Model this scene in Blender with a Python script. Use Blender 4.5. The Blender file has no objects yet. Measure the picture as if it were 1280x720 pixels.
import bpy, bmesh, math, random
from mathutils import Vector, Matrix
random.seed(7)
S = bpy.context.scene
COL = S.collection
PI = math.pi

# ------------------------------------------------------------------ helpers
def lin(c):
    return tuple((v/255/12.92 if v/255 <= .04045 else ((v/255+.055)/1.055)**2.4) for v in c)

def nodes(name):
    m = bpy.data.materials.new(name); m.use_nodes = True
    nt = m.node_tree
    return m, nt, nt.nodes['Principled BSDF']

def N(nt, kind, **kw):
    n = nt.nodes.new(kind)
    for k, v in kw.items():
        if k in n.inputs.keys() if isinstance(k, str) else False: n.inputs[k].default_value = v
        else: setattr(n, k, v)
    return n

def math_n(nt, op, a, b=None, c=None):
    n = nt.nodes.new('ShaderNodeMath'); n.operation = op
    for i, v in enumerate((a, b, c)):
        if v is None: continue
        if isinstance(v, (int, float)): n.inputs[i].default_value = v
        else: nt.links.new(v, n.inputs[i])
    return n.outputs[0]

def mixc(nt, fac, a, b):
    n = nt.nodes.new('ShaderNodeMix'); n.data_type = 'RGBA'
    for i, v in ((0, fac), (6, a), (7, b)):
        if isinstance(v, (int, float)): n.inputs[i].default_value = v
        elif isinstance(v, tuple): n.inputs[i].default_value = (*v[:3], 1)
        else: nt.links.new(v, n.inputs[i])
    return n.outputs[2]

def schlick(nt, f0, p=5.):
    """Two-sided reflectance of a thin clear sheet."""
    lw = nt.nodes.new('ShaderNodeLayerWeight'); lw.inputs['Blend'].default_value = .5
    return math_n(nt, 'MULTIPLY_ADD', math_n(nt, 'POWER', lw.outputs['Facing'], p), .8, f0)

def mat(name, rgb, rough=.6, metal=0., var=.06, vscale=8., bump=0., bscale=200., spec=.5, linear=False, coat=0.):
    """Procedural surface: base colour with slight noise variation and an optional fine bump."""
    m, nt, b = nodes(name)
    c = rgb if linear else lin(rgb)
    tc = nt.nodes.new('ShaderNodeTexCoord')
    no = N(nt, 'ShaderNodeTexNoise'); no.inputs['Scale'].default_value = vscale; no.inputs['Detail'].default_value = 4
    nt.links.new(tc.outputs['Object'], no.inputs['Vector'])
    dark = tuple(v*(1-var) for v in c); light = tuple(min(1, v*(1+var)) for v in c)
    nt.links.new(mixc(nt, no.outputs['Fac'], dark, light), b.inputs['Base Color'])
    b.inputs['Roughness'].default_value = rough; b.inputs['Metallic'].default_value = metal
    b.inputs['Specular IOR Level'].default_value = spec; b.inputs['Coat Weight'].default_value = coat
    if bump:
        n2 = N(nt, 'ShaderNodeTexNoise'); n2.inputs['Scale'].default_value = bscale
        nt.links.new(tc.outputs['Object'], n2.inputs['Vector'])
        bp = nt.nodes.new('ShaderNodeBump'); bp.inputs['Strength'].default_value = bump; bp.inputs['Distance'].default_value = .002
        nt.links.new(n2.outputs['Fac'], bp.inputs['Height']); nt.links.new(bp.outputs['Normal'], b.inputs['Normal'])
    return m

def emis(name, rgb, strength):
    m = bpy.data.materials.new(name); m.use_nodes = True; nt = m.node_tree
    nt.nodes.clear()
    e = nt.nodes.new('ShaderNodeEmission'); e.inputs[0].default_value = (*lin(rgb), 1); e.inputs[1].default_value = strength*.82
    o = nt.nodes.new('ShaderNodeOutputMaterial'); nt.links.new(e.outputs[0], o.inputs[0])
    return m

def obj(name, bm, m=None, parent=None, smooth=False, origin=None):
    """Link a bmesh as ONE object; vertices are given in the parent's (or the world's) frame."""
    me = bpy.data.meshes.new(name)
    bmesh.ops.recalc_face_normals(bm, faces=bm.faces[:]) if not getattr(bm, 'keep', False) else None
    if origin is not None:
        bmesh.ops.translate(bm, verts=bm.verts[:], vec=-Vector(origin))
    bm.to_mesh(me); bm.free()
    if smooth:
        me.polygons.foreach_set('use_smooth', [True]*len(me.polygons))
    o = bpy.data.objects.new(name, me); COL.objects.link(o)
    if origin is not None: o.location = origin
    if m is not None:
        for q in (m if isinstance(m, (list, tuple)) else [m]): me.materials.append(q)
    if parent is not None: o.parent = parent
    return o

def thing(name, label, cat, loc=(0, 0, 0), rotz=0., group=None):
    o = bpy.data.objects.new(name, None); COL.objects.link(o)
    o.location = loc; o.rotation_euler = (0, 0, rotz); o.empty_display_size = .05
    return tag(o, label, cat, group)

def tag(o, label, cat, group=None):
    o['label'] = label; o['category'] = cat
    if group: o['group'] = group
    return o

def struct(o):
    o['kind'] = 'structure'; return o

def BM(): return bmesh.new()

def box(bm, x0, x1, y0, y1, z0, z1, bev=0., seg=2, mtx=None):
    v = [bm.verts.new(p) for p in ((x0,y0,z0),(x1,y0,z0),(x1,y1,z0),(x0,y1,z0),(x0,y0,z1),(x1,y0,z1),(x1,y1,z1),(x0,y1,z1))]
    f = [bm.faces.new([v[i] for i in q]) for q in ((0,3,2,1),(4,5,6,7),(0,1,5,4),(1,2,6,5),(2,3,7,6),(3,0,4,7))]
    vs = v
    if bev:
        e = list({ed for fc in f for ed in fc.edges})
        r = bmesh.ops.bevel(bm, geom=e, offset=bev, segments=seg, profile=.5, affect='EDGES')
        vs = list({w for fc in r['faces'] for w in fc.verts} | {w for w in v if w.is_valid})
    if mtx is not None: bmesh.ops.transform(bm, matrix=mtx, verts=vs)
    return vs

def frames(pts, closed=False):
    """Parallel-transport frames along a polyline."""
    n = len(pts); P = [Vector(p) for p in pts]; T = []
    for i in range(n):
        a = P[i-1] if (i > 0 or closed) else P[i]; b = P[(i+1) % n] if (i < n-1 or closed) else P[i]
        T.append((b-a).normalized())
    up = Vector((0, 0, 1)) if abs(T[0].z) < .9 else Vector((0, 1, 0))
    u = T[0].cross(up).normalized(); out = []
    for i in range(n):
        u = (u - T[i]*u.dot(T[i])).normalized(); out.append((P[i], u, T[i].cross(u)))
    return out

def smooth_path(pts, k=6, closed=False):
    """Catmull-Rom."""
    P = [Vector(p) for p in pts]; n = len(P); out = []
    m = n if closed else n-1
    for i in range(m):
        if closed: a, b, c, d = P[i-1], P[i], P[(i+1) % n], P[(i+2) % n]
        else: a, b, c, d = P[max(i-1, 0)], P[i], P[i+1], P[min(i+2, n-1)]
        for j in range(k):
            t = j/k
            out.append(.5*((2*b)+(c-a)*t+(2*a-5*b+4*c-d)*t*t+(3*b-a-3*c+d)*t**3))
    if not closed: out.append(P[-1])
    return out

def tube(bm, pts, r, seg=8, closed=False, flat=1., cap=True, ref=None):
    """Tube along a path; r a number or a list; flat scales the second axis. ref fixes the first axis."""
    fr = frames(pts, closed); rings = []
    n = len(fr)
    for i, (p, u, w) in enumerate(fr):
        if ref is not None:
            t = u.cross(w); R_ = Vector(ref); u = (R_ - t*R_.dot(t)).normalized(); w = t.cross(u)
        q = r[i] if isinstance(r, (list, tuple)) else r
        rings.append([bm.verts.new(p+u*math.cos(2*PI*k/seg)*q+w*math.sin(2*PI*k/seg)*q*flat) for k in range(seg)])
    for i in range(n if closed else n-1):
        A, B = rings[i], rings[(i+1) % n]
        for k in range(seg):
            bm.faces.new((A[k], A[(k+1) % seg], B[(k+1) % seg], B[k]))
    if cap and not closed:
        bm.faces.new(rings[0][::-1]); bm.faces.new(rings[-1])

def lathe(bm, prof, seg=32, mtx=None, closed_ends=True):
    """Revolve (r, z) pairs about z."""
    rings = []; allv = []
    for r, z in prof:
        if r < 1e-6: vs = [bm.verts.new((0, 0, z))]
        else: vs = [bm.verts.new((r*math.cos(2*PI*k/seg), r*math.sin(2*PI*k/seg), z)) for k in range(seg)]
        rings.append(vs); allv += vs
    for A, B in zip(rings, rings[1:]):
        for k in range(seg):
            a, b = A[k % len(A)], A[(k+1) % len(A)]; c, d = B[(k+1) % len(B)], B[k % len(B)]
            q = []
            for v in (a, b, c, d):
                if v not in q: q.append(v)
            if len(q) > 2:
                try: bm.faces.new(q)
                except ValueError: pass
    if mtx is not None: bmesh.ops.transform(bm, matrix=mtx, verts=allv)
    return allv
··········
■ EXERCISE
Return exactly the leading lines of the listing, stopping after the line in which "PI = math.pi" occurs.

■ EXERCISE OUTPUT
Model this scene in Blender with a Python script. Use Blender 4.5. The Blender file has no objects yet. Measure the picture as if it were 1280x720 pixels.
import bpy, bmesh, math, random
from mathutils import Vector, Matrix
random.seed(7)
S = bpy.context.scene
COL = S.collection
PI = math.pi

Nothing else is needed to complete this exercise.